January 24, 2017

January 24, 2017

EXODUS 19-21

Focus Verse: “On the morning of the third day there was thunder and lightning, with a thick cloud over the mountain, and a very loud trumpet blast. Everyone in the camp trembled. Then Moses led the people out of the camp to meet with God, and they stood at the foot of the mountain. Mount Sinai was covered with smoke, because the Lord descended on it in fire. The smoke billowed up from it like smoke from a furnace, and the whole mountain trembled violently. As the sound of the trumpet grew louder and louder, Moses spoke and the voice of God answered him. The Lord descended to the top of Mount Sinai and called Moses to the top of the mountain. So Moses went up”

Exodus 19:16-20

I just love this description. Could you even stand in the presence of something like this? I know that I would be on my face from the first thunderclap. I think we need more scenes like these in our lives though. More experiences in our lives that make God’s power and might real to us.

I’ve written about this before, but there is something very significant that happens when the glory of God falls. While it isn’t used here, it is significant to note that the Hebrew word used for “glory” is “kebowd” which finds its root in the word “kabad” which is translated “weight”.

Why is this significant? Because the glory of the Lord has weight to it. In science there is something called displacement. Two objects that have mass, or weight, can’t occupy the same space. We know this. And which one wins? The one that has more mass or weight.

I have a friend, Tim, who is bigger than me. If he wants to stand where I happen to be standing, he can push me out of the way and I have to move. Displacement.

The same thing happens when the glory of God falls though, and we would be wise to recognize this if we ever want to see His glory fall (this is kind of a trick statement though). Every time we read about the glory of God coming to earth in the Bible, it is accompanied by an earthquake. When an object with a greater mass, or glory, than anything else in this universe (because it was His hands that created this universe) comes, the whole earth trembles and gets out of His way. Displacement.

Here’s the kicker. There is one time that this didn’t happen. The glory of the Lord fell and no one noticed. Well, a few people noticed, but nothing like what we read about here.

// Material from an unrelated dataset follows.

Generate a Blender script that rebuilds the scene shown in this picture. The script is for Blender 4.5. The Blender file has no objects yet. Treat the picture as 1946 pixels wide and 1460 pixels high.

When Jesus Christ was born, the gospel of John tells us in 1:13 that “the Word became flesh and made His dwelling among us…” The Greek word used for dwelling here could be translated “tabernacled”, immediately bringing up images of the glory of the Lord filling up the Old Testament tabernacles. John could have used a number of other words to portray dwelling, but he chose this one. John then continues, “We have seen His glory, the glory of the One and only Son from the Father, full of grace and truth.”

The glory of the Lord fell, but there was no earthquake. It fell silently. It fell in a stable full of animals. Not among kings and priests. Not among people who deserved it. But the glory of the Lord came in a baby, born in filth among sinners. This glory would shake the earth, but in a reversal this time, Jesus shook the earth with his glory 30 years later when He breathed His last breath on the cross.

The Son of God gave up His glory in order to allow us to inherit it. We HAVE seen the glory of God. We HAVE the same Spirit living in us! An earthquaking Spirit.

What are we waiting for? Let’s go move mountains!